Comment from z-dude on 30 December 2012 at 14:19

When it comes to International Boundaries, you will always have some disagreement. The China-Japan dispute over some islands is one example. The invasion of a central american beach due to a Google error is another one.

When it comes to Marine boundaries, the robot generated 12nm line used by Openstreetmap , while close to a country’s claimed territorial sea, can differ from what is actually claimed by a country. I don’t think my Canada has released the nautical charts under an open license like the rest of Geogratis data, so it may be some time for the robot generated lines to be replaced by something more official.

There area also overlaps over claimed territories by countries. The International Boundary commission, which has thousands of precisely placed markers between US and Canada, (accurate to centimeters) has a 5 mile gap in the gulf of Maine causing a ‘Gray Zone’ when it comes to where the US or Canada really is. OSM shows 2 different lines in the Gray Zone. When you look at the gulf using the USGS topo overlay, you get a third and 4th set of lines in the gray zone, I’m pretty sure some the lines in OSM are completly off.

Also, with Marine boundaries, you have Territorial waters, internal waters, and the EEZ (exclusive economic zone), so which of those lines should be used on the country’s relation.

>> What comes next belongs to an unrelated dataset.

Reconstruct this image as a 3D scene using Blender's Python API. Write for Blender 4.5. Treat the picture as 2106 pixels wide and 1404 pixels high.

There are also economic boundaries, such as who owns mineral and oil rights in the melting Arctic.

I’d like to see things like the International Date line, Exclusive Economic Zones and some treaty lines added to the map. http://www.state.gov/e/oes/ocns/opa/c28187.htm The international date line will be tricky to map as the slippymap is highly spring loaded at 180 degrees.

In the Gulf of Maine, the current boundaries have a ‘disputed’ tag in the gray zone. I think other disputed areas where there is overlap should use that tag. That way, boaters can steer clear of places like Iran and North Korea.

With OSM being more mainstream, I’d prefer to see more lines on the map, and now fewer. I’d prefer those lines to be more accurate than they are currently.

Comment from Mappo on 4 January 2013 at 16:51

I found a lot of the comments that started “OSM is …” very annoying.

They generally took the form “OSM is amateurs, on-the-ground, collecting manually, non-imported, physical observable data” but even avoiding the import debate that seemed an incredibly narrow view.

Isn’t “OSM” also the map renderers, the tile servers, the javascript libraries, the various editors, the communities, the wikis, the concept of being “open”, the HOT teams, the various apps that use the maps etc. etc.

And going back to the import debate, if someone did collect all the 3rd party data into it’s own layered DB to make it easy to incorporate into map output, wouldn’t that also be “OSM”? Why would you not want it to be?